To ani dobra, ani też szczególnie zła książka. Raczej bardzo przeciętna. Rozumiem, że to już jedenasty tom i utrzymywanie przez autora formy zwyżkowej jest stosunkowo trudne, niemal niemożliwe. Radość z ponownego spotkania ze znanymi bohaterami (szczególnie z jednym) nie przyćmiewa jednak faktu, że w przypadku "Pragnienia" mamy do czynienia z formą zniżkową. Wprawdzie to nic nowego. Wcześniej także zdarzały się mu lepsze i gorsze powieści. Wierni czytelnicy - jak widać po przychylnych recenzjach i opiniach - wiele są skłonni mu wybaczyć... Niestety, mimo że też lubię pisarza i jego bohatera, nie mogę dołączyć do powszechnych peanów. Nie tym razem.
Zacznijmy od intrygii kryminalnej. Każdy, kto miał styczność z kilkoma powieściami z tej serii jest w stanie wskazać sprawcę zbrodni znacznie wcześniej, niż pewnie chciałby lub zakłada autor. Nie, nie trzeba do tego wybitnego intelektu, spostrzegawczosci, bystrości, dedukcji, czy też intuicji.

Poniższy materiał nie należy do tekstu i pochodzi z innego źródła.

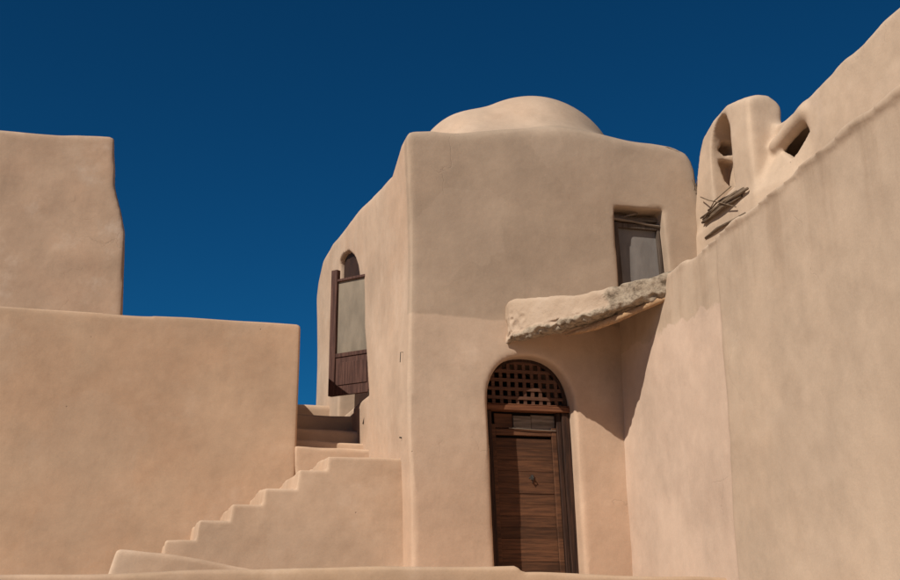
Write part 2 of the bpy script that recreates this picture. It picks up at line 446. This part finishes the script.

Nesbø nie wychodzi poza raz przyjęty schemat, więc czytelnik dysponuje swoistym, uniwersalnym kluczem, którym jest w stanie otworzyć niemal każde stworzone przez niego drzwi. Nie jest to jednak zarzut. Tak zazwyczaj dzieje się, gdy kontynuacje zaczynają się rozrastać do kilkunastu tomów, a autor próbuje stworzyć dzieło dorównujące temu, które przyniosło mu sukces. Nazwałabym to złośliwie gonieniem za własnym ogonem. Jednak brak przyjemności wynikający z wcześniejszego rozwiązania zagadki kryminalnej rekompensowały inne warstwy. W końcu powieści Nesbø to nie tylko kryminały w ścisłym znaczeniu tego słowa. To powieści obyczajowe, psychologiczne, sensacyjne. Mieszanka z doskonale odmierzonymi proporcjami, trzymająca czytelnika w napięciu od pierwszej do ostatniej strony.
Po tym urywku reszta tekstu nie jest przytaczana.